“Absurd but true” is the way Stockholm characterizes its own story—and sure enough, in a film about the 1973 Norrmalmstorg robbery that inspired the term “Stockholm syndrome,” it’s hard to imagine a more appropriate frame. This is perhaps the central question of the whole film: to what extent is it okay to tell a story that inherently sympathizes with an attacker? Can (or should) a movie about Stockholm syndrome even try?
The movie opens with the words of Kreditbanken teller Bianca Lind (Noomi Rapace): “I can’t stop thinking about what happened with us.” We see a close glimpse of her face, and then we move straight to the image of a sun-glittering, peaceful Stockholm pier where Ethan Hawke’s character, Lars Nystrom, is sailing in to the tune of Bob Dylan’s “New Morning.” Birds are flying above the blue water; Lars is combing his mustache. He practices his fake identity, then slips on his disguise: a wig of long, messy brown hair, a cowboy hat, sunglasses and a super-American jacket, leather with a red, white and blue flag on the back. “I’m the outlaw,” he says, revving himself up.
This is the first of many similar glimpses we see of Lars. Even though Bianca’s are the first words we hear, Lars is the first one we really meet. He’s clearly meant to come off as dynamic, as magnetic, as someone you want to get to know—both the audience and Bianca, the one of the three hostages we get to know the most.

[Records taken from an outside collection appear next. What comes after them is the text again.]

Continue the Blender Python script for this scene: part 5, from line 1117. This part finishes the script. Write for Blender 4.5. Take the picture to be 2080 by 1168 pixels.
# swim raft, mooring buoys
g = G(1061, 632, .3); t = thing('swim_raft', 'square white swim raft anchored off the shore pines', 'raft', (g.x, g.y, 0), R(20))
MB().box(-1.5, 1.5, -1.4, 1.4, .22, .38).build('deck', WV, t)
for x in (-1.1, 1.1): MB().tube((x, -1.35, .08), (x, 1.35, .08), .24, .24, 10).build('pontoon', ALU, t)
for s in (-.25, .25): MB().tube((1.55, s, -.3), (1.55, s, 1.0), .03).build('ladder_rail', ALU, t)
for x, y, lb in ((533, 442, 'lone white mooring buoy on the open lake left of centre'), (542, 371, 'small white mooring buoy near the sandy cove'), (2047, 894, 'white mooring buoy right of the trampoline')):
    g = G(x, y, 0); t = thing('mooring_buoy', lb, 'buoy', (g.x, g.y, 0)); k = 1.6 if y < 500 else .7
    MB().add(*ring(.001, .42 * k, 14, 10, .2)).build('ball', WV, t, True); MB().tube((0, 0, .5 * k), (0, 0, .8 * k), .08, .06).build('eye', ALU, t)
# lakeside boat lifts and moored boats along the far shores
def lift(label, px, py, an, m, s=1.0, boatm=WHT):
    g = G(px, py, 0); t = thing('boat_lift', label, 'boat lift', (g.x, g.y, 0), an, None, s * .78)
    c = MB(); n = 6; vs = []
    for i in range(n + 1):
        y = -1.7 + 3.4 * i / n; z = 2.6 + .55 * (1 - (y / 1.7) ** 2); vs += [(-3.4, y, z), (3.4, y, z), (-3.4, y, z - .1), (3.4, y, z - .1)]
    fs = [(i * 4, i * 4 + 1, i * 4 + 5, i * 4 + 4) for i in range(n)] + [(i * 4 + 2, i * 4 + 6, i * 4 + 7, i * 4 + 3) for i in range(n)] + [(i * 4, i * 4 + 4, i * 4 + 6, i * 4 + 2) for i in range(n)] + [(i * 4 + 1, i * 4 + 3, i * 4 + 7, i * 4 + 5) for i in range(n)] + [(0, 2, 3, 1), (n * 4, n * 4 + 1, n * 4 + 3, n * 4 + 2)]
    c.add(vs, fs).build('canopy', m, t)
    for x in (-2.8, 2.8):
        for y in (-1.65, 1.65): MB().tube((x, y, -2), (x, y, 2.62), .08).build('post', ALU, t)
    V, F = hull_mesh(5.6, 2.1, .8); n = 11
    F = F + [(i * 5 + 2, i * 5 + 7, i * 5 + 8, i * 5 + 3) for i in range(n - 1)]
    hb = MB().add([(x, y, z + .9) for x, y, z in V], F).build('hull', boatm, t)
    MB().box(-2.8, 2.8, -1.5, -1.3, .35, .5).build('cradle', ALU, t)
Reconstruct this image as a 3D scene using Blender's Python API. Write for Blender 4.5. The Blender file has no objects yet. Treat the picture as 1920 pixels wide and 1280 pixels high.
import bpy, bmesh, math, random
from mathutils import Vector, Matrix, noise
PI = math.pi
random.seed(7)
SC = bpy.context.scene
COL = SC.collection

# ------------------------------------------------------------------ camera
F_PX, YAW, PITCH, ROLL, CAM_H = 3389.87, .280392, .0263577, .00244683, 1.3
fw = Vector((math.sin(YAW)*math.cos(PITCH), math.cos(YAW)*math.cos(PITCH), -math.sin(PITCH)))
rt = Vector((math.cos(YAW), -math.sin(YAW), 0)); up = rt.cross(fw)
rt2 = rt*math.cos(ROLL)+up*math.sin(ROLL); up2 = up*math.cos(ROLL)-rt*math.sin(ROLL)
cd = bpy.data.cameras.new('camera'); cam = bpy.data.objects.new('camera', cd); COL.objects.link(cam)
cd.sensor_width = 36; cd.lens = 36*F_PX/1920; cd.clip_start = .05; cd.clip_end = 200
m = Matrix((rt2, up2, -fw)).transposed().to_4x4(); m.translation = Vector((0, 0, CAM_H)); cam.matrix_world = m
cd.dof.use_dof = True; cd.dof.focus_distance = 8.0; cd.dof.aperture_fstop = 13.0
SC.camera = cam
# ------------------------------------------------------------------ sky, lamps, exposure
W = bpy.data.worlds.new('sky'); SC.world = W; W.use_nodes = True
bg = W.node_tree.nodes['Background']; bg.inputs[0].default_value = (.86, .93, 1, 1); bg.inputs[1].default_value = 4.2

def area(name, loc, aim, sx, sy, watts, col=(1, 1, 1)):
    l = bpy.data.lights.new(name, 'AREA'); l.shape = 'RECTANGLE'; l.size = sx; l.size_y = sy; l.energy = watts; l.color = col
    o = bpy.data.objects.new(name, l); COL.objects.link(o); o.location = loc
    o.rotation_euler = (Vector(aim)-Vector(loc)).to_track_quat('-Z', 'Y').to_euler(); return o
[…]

Hawke plays Lars as convincingly hard-eyed and less-than-completely reasonable, to the point that you think maybe he would do something to hurt somebody, but also balancing this with a sense of insecurity that comes off as charming.
One of the most interesting decisions Stockholm makes is to take a political approach, largely through Lars’ character but also through its depictions of law enforcement. Lars, with his stars-and-stripes jacket and Bob Dylan radio choices and desire for a Mustang “like Steve McQueen had in Bullitt,” is an in-your-face level of American. He even makes a big, show-stopping entrance at the bank, shouting, “Remember the Alamo!” And in moments like his entrance on the boat—or later, when he’s joking with the police or playing card games with the hostages—he seems to represent a kind of freedom and independence often aesthetically linked (whether or not this is really valid) with the States.
The Swedish authorities, on the other hand, are depicted as callous and relatively inept; at one point, when Bianca is asked whether she and the other hostages trust their captor, she goes so far as to respond, “More than we trust our police.” The cops are the bad guys here, they’re no mistaking it—they’re the cruel figures who would, for instance, use tear gas on an injured woman in order to try to back down on a negotiation. This characterization seems like an attempt to make Lars seem more human and relatable by comparison; he represents a side of life freer, truer and more fun than what the authorities have to offer
Of course, this side is also fraught with violence and danger, including the danger in which Bianca and the other hostages find themselves. Rapace carefully portrays Bianca falling for Lars slowly, and for her own reasons. Bianca feels like the realest of all the characters; perhaps the most emotionally wrenching scene of the entire film is when she’s able to speak to her husband, and she walks him through the process of making dinner for their family that night in case she doesn’t make it home. Lars tells Bianca at one point that she’s unbelievably brave, and he’s right. Her bravery is in some sense forced upon her in the moment, as she finds herself navigating this impossible situation, but she makes several important decisions—some of them subtle, some less so—in her efforts to make it through this scenario on her own terms, to the extent that she can.
Maybe this is why the film ends where it began, with Bianca reflecting on the events of the bank robbery. While visiting Lars in prison, she tells him, “I still have a scar on my back because of you, but I’m alive. I survived.” This feels like the film’s final concession that Lars’s destructive role can’t be overlooked, just as Bianca’s survivalist instincts can’t be ignored. There was a captor/captive dynamic at the core of their relationship, but after a certain point, Lars wasn’t just trying to rob a bank, and Bianca wasn’t just trying to survive. The film as a whole encourages sympathizing with Lars, in part because it also leads us to sympathize so strongly with Bianca and her sympathy for him. But it also takes care not to sway too far into the sphere of the aggressor, landing instead on Bianca’s side of things. Even if we can’t fully understand her, we certainly can’t blame her, either.